2010-01-06

The enemy is protest politics

I don't care whether, on paper, you're a rabid Trot or an unreformed Stalinist or Fidel Castro's best buddy or any kind of variation on the above. The method of small-group Marxism (aka "toy-town Leninism") is identical:

1) Protest politics: get involved in every campaign you possibly can against something - against climate change, against whichever imperialist war is on at the moment, against one or other evil boss exploiting a certain group of workers. Throw all your efforts into building the movements against a particular injustice of late capitalism, or in an inchoate way against "capitalism" or "the corporates".
2) Abstract propaganda: publish a newspaper or journal and conduct meetings, conferences and seminars explaining your particular "brand" of Marxist-Leninist theory as you understand it.
3) What passes for praxis: Use your popularity and contacts built up doing 1) to get an audience for 2). Recruit to your organisation.
4) An "upsurge in class struggle" will happen, one day.
5) ???
6) RRRRREVOLUTION!

Newsflash, comrades: although your intentions are sincere and noble, the above will not work and indeed has never worked. Here's why:

a) Since Marxism is the unity of theory and practice, and in the above schema the "theory" is not the distillation of the experience of practice, but of a set of pre-set attitudes and dogmas, the above is not Marxism - or, at least, it's not actually "scientific Marxism", but absolutely identical to the way in which any religious organisation attempts to gain converts by doing Good Works. Justified by a narrative that "we are in a downturn, so we can't do revolutionary politics, which only make sense in a massive upsurge", the above schema is nothing but left-wing reformist political practice sellotaped to abstract distillations of the revolutionary theory of previous eras. In this way, the theory is actually cordoned off from the practice, and ceases to be living.
b) A sect, no matter how large, has never developed into a mass party. Not never. The Bolsheviks were a mass party founded by a sect in an unprecedented revolutionary period - not exactly the same thing. Let's put it this way - readers of this blog, imagine the biggest and most successful Marxist mega-sect in your country. Then, imagine a 1917-style total breakdown of your country's social order. Can you imagine the mega-sect becoming the leadership of a mass movement for a new order? I am willing to predict that the prospect either makes you nauseous with horror or with uncontrollable laughter.

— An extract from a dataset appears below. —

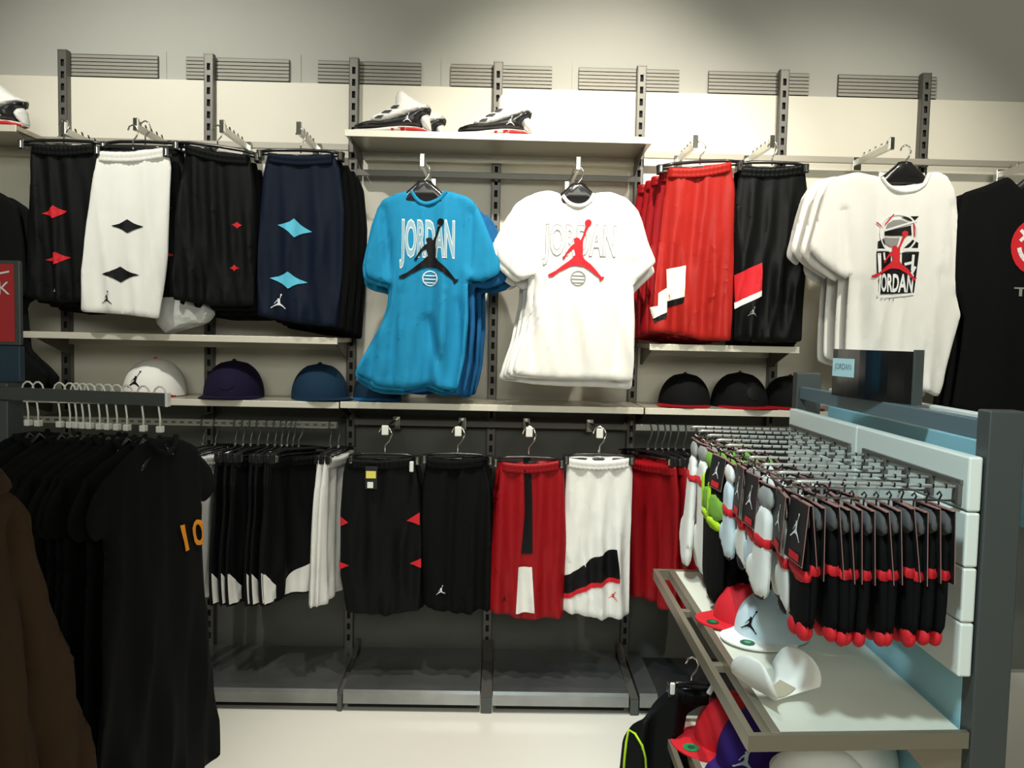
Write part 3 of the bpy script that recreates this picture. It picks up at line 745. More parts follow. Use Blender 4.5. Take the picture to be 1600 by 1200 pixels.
# right white graphic shirt
RW = [(1375, 277), (1340, 268), (1303, 277), (1290, 295), (1278, 340), (1264, 388), (1285, 410), (1307, 428), (1322, 436), (1330, 430), (1327, 500), (1324, 562), (1360, 575), (1410, 600), (1474, 622), (1488, 560), (1502, 492), (1496, 455), (1513, 440), (1508, 405), (1498, 340), (1494, 300), (1482, 275), (1466, 268), (1449, 270), (1440, 284), (1415, 290), (1388, 288)]
HR = 'white graphic shirts near the sock display'
tr, s, q = px_shirt('white graphic shirt with a black and red graffiti print, upper right', RW, 2.66, M_WHITE, 35, (1413, 274), [(1375, 277), (1388, 292), (1413, 300), (1440, 292), (1450, 270)], group=HR, amp=.028, back=M_WHITE, cr=[(1318, 330, 1325, 425, .016, .013), (1490, 320, 1494, 440, .012, .012), (1345, 440, 1350, 560, .010, .018), (1470, 430, 1440, 600, .012, .022)])
u = lambda a, b: (1330+a/6, 300+b/6)
decal('print_ground', [q([u(225, 470), u(280, 440), u(300, 480), u(300, 540), u(225, 545)]), q([u(480, 530), u(560, 450), u(615, 480), u(612, 530)]), q([u(215, 565), u(370, 560), u(370, 760), u(215, 790)]), q([u(470, 570), u(622, 565), u(585, 945), u(240, 960), u(225, 820), u(370, 720), u(470, 700)]), q([u(460, 235), u(620, 232), u(560, 285), u(510, 265)]), q([u(300, 375), u(540, 318), u(550, 410), u(300, 410)])], s, M_BLKP, tr, cell=.016)
decal('ball_print', [q([u(310, 350), u(330, 300), u(390, 265), u(460, 262), u(520, 290), u(440, 325)]), q([u(290, 430), u(450, 430), u(430, 500), u(370, 515), u(310, 490)])], s, M_GREYP, tr, cell=.016)
cx, cz = q([u(425, 390)])[0]
P = ring_strips(cx, cz, .0665, .066, .006, 24)
P += [bar(*q([u(300, 365)])[0], *q([u(600, 275)])[0], .006), bar(*q([u(220, 548)])[0], *q([u(365, 545)])[0], .007), bar(*q([u(480, 545)])[0], *q([u(625, 545)])[0], .011),
      bar(*q([u(235, 580)])[0], *q([u(240, 760)])[0], .010), bar(*q([u(290, 570)])[0], *q([u(300, 640)])[0], .008), bar(*q([u(490, 680)])[0], *q([u(570, 660)])[0], .009), bar(*q([u(570, 590)])[0], *q([u(560, 740)])[0], .009), bar(*q([u(590, 700)])[0], *q([u(540, 800)])[0], .009), bar(*q([u(320, 985)])[0], *q([u(585, 955)])[0], .007)]
decal('ball_outline', P[:24], s, M_WHP, tr, off=.0034, cell=.016)
for Q in P[24:]: decal('white_stroke', [Q], s, M_WHP, tr, off=.0036, cell=.016)
cx, cz = q([u(395, 880)])[0]
decal('graffiti_lettering', text_polys('JORDAN', cx, cz, .125, .075, .03, .0), s, M_WHP, tr, off=.0040, cell=.016)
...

Of course, the schema above is perfectly good if your actual goal is to build a sect, because you like being in/leading a small religious group of people who share your version of The Truth. It's a good lifestyle, insofar as lifestyles go, and people in sects do plenty of good work. But their sect will not ever, ever, become the organic leadership of a mass movement that they dream of. At best, they will end up jumping on the mass movement once it's already gotten going and may play a decent role, but we are more ambitious than that.

Of course you can't play revolutionary politics in a non-revolutionary era. But you can engage in transitional politics wherever and whenever you are. Revolutionary theory is only useful in the everyday in the sense that it offers a road to transitional theory united intimately with transitional practice.